The measure calls for a shift in strategy from a military focus to a political one, seeks a new oil revenue law in Iraq and says most U.S. combat troops “could” be redeployed from Iraq by early 2008.

With public dissent at an all-time high over the Iraq war, Republican divisions are growing and their conference has yet to coalesce around a single proposal over war strategy. Most want the Senate to wait until September when Gen. David Petraeus, the top U.S. commander in Iraq, reports to Congress on the progress of the Iraq war and the troop surge Bush announced in January.

Yesterday another influential Republican in the debate, Virginia’s John Warner, who has been increasingly critical of the Iraq war, said he would withhold his position until July 15, when an interim progress report is due. Warner in the past had suggested he would support a measure calling for a new authorization of the war, but had not said how he would proceed during this month’s debate.

“It seems to me, in deference, we should hear the president out before we begin to adopt certain amendments and make decisions,” Warner said.

Warner would not say whether he would support the Iraq Study Group measure. But as the trickle of Republicans calling for a troop drawdown in Iraq threatens to become an onrush, the time may be now for Salazar and Alexander to take advantage of new support.

Sen. Pete Domenici (R-N.M.) shocked Washington last week by criticizing the president’s war strategy and signing on to the study group bill, days after Sen. Richard Lugar (R-Ind.) called the study group report “a template for bipartisan cooperation.” Of the 57 cosponsors of the bill’s House counterpart, 32 are Republicans.

Alexander said in an interview  that the defense bill “very well may be” the best chance for he and Salazar to influence the war debate.

He pointed out that the bill provides the president latitude to adjust the study group’s recommendations based on the situation on the ground.

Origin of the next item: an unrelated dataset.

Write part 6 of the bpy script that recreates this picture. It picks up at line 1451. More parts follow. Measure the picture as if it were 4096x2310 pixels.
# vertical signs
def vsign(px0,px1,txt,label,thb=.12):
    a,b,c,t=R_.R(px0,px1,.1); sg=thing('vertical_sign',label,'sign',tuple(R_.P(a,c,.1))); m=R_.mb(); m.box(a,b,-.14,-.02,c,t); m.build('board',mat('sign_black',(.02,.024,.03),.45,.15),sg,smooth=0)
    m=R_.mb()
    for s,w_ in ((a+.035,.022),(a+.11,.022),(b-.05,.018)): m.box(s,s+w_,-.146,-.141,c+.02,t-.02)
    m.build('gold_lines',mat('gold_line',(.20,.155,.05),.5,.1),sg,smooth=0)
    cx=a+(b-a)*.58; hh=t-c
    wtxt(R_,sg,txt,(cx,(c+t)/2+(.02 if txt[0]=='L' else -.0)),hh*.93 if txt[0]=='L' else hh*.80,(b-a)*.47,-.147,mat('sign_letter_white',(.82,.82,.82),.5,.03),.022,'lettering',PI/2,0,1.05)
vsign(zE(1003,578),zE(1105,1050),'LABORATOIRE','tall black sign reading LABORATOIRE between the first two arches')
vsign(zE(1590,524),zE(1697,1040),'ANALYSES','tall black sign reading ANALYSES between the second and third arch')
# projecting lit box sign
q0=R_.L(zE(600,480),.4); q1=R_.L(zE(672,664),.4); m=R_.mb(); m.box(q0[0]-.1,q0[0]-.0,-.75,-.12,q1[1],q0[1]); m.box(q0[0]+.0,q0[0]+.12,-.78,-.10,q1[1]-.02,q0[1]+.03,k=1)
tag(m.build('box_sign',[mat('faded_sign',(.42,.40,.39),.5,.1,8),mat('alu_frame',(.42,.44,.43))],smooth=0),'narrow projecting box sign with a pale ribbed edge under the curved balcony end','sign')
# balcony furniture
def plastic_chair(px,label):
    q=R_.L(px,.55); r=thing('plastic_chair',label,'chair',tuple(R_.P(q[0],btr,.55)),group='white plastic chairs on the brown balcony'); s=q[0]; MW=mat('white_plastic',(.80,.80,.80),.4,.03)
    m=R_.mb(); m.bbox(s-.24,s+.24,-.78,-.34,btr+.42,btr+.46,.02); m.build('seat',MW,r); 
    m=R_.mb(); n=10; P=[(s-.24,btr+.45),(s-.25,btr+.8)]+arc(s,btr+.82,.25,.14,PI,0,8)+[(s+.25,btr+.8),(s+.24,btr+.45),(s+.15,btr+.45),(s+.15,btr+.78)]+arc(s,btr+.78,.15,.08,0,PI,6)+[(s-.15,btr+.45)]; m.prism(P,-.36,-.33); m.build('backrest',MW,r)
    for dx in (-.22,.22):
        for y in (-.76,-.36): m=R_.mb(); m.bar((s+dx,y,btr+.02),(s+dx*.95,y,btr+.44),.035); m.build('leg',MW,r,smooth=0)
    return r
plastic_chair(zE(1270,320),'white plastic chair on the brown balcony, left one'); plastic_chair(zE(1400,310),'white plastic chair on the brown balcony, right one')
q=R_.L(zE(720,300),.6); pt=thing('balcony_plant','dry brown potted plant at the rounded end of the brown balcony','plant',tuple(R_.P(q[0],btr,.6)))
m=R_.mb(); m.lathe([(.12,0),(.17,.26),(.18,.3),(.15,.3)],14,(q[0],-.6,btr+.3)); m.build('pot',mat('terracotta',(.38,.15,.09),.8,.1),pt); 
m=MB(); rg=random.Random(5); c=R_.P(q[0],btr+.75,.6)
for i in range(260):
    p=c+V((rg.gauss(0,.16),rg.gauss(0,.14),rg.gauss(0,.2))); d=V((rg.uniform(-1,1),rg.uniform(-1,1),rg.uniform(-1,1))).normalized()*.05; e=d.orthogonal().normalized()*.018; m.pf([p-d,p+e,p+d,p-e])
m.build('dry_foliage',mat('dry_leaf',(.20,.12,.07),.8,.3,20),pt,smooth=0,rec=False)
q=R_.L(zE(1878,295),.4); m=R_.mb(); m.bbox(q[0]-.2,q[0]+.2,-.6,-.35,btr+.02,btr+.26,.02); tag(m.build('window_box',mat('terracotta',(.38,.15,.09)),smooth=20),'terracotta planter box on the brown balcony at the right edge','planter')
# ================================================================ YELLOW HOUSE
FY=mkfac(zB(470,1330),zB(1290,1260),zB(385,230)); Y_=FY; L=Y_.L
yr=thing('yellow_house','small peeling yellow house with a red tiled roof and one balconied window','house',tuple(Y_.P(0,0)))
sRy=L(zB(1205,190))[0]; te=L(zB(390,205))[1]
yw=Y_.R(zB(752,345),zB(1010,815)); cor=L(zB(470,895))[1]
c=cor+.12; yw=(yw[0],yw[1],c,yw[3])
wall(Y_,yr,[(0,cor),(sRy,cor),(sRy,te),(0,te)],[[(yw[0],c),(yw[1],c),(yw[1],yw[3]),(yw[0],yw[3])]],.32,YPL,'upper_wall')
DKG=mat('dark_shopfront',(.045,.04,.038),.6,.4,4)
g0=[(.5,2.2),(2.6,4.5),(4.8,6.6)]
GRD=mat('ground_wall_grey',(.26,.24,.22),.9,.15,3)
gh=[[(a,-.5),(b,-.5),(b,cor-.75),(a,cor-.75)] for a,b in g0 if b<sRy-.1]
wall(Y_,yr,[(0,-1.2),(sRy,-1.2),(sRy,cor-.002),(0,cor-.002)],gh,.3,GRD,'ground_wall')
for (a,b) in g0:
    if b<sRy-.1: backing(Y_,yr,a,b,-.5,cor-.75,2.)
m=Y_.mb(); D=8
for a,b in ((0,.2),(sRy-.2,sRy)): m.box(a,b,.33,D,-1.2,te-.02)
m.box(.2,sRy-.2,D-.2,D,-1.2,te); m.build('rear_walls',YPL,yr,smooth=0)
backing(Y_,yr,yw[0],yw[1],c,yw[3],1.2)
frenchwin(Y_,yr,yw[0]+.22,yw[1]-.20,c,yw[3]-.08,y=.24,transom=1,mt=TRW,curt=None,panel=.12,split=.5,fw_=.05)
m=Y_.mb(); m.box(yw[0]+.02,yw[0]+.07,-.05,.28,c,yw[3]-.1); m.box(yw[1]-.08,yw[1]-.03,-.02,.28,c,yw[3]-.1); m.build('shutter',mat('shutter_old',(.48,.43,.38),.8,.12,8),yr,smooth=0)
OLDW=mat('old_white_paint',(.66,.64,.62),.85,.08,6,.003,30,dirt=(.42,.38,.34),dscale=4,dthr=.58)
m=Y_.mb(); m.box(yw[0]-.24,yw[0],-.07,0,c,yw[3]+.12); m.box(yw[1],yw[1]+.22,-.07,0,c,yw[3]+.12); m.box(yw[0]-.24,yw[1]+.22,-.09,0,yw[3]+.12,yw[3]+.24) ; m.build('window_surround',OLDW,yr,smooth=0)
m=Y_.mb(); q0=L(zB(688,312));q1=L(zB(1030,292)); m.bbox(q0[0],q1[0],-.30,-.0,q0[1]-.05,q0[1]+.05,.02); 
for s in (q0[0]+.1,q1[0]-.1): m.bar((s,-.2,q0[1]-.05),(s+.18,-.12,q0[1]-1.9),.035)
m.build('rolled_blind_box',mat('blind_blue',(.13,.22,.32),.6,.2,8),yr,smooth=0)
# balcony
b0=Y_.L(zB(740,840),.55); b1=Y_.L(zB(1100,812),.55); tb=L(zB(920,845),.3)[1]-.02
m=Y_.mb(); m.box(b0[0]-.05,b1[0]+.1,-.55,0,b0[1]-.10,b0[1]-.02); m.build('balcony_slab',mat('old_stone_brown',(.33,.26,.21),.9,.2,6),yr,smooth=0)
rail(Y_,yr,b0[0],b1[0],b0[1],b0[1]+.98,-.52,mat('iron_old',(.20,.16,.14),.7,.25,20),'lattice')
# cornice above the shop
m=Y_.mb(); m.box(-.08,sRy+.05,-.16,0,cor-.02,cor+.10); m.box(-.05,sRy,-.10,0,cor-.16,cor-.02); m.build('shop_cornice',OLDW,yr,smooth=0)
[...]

That latitude, however, is a significant problem for anti-war activists. They blast the study group bill as a tool to give cover to Republicans running scared from voters increasingly clamorous for withdrawal.

“This toothless legislation is nothing but a life preserver to keep Republicans from drowning in a sea of public unrest about the war,” a spokeswoman for the coalition Americans Against Escalation in Iraq, Moira Mack, said. “If senators like Domenici and others are serious about changing course and ending the war, they need to vote for bills that do that, and this one doesn’t.”

For their part, Democrats are calling on those Republicans who have voiced objections to turn their objections into votes for stronger language on the Iraq war.  

Democrats plan to push several amendments, including one that would revoke the 2002 authorization of the war, another to call for a troop withdrawal from Iraq within 120 days and one that would seek to prohibit spending on a future military presence in Iraq after April 2008. The Senate is expected today to vote on an amendment by Sen. Jim Webb (D-Va.) that would set stronger troop-readiness standards.

But nothing short of a firm timetable for immediate withdrawal will stop the growing chorus of criticism from their base.

“I think the Democrats don’t get that by all this pussyfooting around, they’re showing themselves as inept and unable to get the job done,” said Sue Udry, legislative action coordinator for the United for Peace and Justice coalition.